Стало быть, когда критик упрекает меня за выбор персонажей, упрек его бьет мимо цели: персонажи мои — такие же люди, как у всех. На самом деле ему следовало бы ополчиться против меня самого, ведь не кто иной, как я, повинен в том, что любое человеческое существо у меня под пером сразу же становится типом, который внушает чуть ли не ужас и которому нет оправданий, — персонажем Мориака.

И точно так же, когда критик решает, что вы не являетесь истинным романистом и роман ваш совсем не то, что настоящий роман, когда он противопоставляет вам, дабы стереть вас в порошок, Бальзака и Достоевского, все то, чего он не приемлет, оказывается как раз тем, что отличает вас от этих великих старцев, — иными словами, это и есть ваша суть.

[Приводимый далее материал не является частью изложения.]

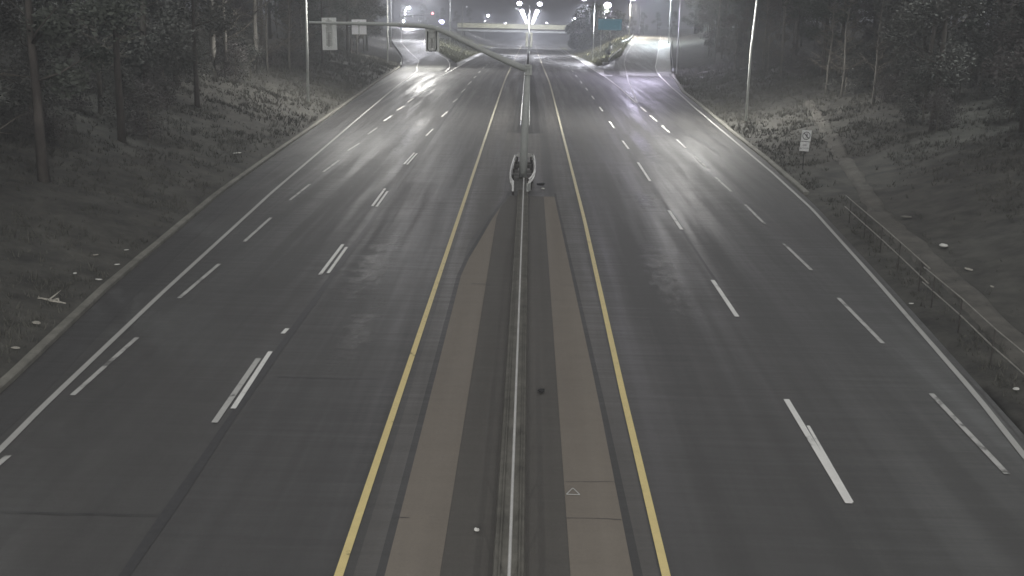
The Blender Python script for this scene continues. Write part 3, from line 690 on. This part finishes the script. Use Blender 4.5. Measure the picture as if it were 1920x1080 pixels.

Вполне законно заявить писателю, притязающему на то, что он написал трагедию в духе классицизма: «Ваша трагедия не отвечает канонам классицизма, поскольку в ней меньше пяти актов и не соблюдено правило трех единств»; но в равной же мере бессмысленно устанавливать каноны романа, исходя из творчества Бальзака, Толстого или Флобера, и изгонять из предела жанра всякое произведение, расходящееся с образцом, за коим критик собственной своей властью утверждает звание «настоящего романа».

Как раз это отличие, это расхождение и дает писателю шанс выжить в литературе. Да не подумают, что во мне говорит тщеславие: на мой взгляд, всякая литературная эпоха выбрасывает за борт избыточный груз в виде романов, и, следовательно, для каждого из нас шанс выжить в литературе ничтожен. Но если бы мы удостоились счастья дожить до отдаленного будущего, это оказалось бы возможным благодаря как раз тому в наших произведениях, что несводимо к общему знаменателю, что составляет исключительно нашу собственность, пусть это даже недостатки, ограничивающие нас и мешающие нам дорасти хотя бы до щиколотки великих предшественников.

Никто сегодня не подумает упрекнуть Мане за то, что он писал в манере Мане. Но при жизни Мане все упрекали его за то, что он — Мане. «Когда же наконец г-н Икс покажет нам счастливых влюбленных, персонажей нормальных и добродетельных? Когда же начнет он писать длинные романы, как Достоевский? Когда же займется общественными вопросами? Когда же отучится от своей торопливости? Когда же наконец выработается у него другая манера, взамен его собственной?»

Такого рода упреки и требования в той или иной степени всегда производят на писателей впечатление (особенно, когда какой-нибудь критик заявляет сурово и притом в разговоре, как случилось на днях со мною: «Ваша книга рассказала мне о вас такое, о чем я и не подозревал». Хотя у меня не хватит сил задушить человека, я инстинктивно спрятал руки в карманы). Да, частенько под впечатлением статей моих критиков я подумывал, а не написать ли мне историю какой-нибудь святой девочки — этакой сестрицы Терезы Мартен *. И когда Моцарт отворил мне врата своего рая, я размечтался — а вдруг по воле его в мои произведения впорхнут ангелы не из разряда черных. Но как только я сажусь за работу, все окрашивается в вечные мои цвета; самые привлекательные из моих персонажей оказываются освещены неким сернисто-желтым светом, характерным для меня; я не защищаю его, просто-напросто он — мой.